═══ DATA SHOWN ═══

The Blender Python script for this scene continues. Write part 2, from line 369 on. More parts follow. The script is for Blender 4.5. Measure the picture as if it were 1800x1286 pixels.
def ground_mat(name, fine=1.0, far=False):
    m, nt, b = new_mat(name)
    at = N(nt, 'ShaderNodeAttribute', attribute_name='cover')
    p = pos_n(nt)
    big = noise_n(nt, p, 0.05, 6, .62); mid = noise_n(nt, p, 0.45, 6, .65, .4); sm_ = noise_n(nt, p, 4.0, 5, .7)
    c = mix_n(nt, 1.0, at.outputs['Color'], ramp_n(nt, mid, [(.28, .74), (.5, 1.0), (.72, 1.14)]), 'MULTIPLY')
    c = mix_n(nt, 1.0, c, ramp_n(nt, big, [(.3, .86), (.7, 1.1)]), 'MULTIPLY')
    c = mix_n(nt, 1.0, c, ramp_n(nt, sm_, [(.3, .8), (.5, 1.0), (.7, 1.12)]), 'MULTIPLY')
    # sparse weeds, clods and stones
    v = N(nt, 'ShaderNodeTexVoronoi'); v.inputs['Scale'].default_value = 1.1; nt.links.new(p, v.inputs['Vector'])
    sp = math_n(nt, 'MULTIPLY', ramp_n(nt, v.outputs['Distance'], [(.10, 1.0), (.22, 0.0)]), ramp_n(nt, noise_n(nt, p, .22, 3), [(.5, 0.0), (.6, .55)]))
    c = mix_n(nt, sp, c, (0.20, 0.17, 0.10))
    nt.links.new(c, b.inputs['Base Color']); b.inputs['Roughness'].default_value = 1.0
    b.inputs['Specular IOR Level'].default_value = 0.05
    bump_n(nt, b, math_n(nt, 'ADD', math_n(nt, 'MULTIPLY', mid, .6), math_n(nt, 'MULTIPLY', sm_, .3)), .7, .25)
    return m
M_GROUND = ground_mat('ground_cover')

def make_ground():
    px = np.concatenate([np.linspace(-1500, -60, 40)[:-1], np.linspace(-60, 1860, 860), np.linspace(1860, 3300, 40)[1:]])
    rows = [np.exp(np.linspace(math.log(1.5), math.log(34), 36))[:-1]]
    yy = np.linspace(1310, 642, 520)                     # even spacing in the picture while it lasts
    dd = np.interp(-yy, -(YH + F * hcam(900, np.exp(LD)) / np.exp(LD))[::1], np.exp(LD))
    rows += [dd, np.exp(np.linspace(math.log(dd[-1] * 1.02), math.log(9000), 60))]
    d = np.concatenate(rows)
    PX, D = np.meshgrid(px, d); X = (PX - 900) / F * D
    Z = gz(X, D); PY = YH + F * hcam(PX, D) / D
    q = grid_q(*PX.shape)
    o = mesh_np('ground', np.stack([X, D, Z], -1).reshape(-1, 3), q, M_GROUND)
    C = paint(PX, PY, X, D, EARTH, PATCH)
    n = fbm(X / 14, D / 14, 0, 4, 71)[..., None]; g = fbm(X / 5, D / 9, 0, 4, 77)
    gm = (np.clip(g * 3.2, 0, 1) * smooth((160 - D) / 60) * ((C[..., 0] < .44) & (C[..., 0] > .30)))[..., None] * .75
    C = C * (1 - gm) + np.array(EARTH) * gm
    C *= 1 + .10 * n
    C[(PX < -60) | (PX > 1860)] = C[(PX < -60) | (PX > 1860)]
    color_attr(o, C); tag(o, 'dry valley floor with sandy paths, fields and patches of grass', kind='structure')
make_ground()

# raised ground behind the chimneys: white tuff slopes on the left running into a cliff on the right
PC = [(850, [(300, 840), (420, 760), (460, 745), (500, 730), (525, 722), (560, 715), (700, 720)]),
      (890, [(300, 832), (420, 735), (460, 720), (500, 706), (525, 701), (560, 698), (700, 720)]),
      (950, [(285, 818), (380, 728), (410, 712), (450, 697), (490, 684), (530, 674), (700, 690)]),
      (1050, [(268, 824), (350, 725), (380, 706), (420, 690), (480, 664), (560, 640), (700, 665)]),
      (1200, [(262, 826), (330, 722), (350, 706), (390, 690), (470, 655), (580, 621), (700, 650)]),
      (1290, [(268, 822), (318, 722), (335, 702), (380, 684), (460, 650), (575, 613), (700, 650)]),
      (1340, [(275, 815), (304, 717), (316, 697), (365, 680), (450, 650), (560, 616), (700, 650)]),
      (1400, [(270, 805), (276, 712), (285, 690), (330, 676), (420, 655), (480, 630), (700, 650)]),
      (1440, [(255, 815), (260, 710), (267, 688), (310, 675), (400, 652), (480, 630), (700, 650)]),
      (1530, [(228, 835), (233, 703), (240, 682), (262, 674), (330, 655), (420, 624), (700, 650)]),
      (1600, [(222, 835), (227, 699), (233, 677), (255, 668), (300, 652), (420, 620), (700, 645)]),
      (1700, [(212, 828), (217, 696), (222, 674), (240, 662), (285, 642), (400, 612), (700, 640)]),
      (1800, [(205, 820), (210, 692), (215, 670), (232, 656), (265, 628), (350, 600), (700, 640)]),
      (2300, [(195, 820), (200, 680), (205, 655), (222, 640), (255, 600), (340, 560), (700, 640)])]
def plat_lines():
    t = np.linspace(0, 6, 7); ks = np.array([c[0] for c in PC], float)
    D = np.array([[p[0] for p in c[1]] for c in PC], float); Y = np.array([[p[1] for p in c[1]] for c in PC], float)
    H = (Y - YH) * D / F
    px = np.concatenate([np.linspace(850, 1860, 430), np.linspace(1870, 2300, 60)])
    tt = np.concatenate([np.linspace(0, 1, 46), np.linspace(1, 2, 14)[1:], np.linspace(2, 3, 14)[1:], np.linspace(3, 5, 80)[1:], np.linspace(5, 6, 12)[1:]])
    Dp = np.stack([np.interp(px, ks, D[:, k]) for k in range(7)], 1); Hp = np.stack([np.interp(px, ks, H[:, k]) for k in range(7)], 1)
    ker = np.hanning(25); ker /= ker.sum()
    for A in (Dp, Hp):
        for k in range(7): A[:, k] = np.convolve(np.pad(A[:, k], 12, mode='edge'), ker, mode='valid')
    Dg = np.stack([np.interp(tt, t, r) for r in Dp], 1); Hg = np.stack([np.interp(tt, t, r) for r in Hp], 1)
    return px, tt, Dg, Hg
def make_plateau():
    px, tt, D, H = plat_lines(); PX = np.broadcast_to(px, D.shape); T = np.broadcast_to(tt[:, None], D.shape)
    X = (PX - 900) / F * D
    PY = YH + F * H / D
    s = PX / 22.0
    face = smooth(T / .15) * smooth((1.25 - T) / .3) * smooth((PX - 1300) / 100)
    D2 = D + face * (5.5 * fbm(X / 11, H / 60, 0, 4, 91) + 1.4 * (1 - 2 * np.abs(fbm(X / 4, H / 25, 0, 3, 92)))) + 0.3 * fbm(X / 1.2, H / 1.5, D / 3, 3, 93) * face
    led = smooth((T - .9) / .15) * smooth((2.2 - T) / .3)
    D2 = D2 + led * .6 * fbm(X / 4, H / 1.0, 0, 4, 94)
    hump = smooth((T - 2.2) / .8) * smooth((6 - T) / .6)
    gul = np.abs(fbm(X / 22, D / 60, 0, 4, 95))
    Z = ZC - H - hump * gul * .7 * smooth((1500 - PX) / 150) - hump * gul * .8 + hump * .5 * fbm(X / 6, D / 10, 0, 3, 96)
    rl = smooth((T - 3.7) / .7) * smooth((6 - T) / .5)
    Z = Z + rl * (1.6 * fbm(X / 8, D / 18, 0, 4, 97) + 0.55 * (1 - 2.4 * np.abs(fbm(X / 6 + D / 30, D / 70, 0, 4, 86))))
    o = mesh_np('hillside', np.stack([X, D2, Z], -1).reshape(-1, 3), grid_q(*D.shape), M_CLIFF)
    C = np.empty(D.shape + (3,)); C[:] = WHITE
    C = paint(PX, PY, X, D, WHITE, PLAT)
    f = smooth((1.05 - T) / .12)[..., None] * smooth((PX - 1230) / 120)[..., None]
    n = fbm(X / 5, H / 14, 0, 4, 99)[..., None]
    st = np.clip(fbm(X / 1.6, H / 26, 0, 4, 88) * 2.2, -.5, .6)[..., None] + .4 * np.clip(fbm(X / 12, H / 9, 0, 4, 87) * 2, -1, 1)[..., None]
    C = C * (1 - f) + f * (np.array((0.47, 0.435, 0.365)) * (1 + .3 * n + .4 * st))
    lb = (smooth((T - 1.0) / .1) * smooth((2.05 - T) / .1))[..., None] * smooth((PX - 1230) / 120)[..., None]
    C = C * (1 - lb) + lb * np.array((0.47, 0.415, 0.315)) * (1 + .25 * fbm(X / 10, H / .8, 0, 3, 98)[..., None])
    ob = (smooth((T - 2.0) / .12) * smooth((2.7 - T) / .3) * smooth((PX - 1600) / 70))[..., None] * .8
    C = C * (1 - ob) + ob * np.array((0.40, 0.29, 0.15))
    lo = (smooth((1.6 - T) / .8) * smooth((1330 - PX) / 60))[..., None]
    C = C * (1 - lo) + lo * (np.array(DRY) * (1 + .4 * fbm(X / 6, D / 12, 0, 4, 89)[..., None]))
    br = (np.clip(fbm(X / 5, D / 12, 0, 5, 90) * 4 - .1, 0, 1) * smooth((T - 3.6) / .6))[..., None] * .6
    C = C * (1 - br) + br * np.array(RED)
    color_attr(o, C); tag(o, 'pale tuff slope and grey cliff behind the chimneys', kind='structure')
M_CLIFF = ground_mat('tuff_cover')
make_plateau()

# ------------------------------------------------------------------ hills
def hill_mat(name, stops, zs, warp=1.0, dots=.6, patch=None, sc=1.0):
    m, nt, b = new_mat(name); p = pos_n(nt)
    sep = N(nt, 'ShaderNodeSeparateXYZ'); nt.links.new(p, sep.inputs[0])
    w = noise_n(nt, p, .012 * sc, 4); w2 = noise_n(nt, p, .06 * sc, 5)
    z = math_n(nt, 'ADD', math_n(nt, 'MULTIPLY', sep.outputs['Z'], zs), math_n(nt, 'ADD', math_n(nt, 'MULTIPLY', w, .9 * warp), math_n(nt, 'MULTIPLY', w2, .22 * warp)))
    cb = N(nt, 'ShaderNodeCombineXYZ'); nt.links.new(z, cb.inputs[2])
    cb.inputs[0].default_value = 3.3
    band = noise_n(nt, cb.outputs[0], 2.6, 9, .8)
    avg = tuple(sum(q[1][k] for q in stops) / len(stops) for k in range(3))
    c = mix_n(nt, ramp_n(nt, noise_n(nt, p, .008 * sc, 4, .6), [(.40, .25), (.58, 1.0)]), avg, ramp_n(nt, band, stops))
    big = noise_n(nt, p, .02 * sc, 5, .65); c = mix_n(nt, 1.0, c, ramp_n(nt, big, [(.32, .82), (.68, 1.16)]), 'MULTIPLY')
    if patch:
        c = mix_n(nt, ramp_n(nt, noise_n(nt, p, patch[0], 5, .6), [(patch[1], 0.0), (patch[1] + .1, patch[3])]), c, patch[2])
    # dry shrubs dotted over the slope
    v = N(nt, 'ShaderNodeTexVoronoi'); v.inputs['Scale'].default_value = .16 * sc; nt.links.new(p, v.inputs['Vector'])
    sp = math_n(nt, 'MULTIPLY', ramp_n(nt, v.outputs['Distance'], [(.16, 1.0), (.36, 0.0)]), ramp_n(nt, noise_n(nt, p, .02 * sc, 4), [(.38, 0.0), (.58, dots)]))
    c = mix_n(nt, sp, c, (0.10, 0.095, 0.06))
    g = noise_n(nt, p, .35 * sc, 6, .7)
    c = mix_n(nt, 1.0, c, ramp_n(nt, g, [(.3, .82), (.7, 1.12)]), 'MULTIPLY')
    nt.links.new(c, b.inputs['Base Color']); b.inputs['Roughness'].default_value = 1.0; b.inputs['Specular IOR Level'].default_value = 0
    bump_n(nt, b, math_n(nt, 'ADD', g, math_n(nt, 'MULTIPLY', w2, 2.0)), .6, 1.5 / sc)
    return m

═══

**EXERCISE DIRECTIONS**
Quote the listing word for word from its first line through the line in which "M_GROUND = ground_mat('ground_cover')" appears.

**ANSWER TO THE PROBLEM**
The Blender Python script for this scene continues. Write part 2, from line 369 on. More parts follow. The script is for Blender 4.5. Measure the picture as if it were 1800x1286 pixels.
def ground_mat(name, fine=1.0, far=False):
    m, nt, b = new_mat(name)
    at = N(nt, 'ShaderNodeAttribute', attribute_name='cover')
    p = pos_n(nt)
    big = noise_n(nt, p, 0.05, 6, .62); mid = noise_n(nt, p, 0.45, 6, .65, .4); sm_ = noise_n(nt, p, 4.0, 5, .7)
    c = mix_n(nt, 1.0, at.outputs['Color'], ramp_n(nt, mid, [(.28, .74), (.5, 1.0), (.72, 1.14)]), 'MULTIPLY')
    c = mix_n(nt, 1.0, c, ramp_n(nt, big, [(.3, .86), (.7, 1.1)]), 'MULTIPLY')
    c = mix_n(nt, 1.0, c, ramp_n(nt, sm_, [(.3, .8), (.5, 1.0), (.7, 1.12)]), 'MULTIPLY')
    # sparse weeds, clods and stones
    v = N(nt, 'ShaderNodeTexVoronoi'); v.inputs['Scale'].default_value = 1.1; nt.links.new(p, v.inputs['Vector'])
    sp = math_n(nt, 'MULTIPLY', ramp_n(nt, v.outputs['Distance'], [(.10, 1.0), (.22, 0.0)]), ramp_n(nt, noise_n(nt, p, .22, 3), [(.5, 0.0), (.6, .55)]))
    c = mix_n(nt, sp, c, (0.20, 0.17, 0.10))
    nt.links.new(c, b.inputs['Base Color']); b.inputs['Roughness'].default_value = 1.0
    b.inputs['Specular IOR Level'].default_value = 0.05
    bump_n(nt, b, math_n(nt, 'ADD', math_n(nt, 'MULTIPLY', mid, .6), math_n(nt, 'MULTIPLY', sm_, .3)), .7, .25)
    return m
M_GROUND = ground_mat('ground_cover')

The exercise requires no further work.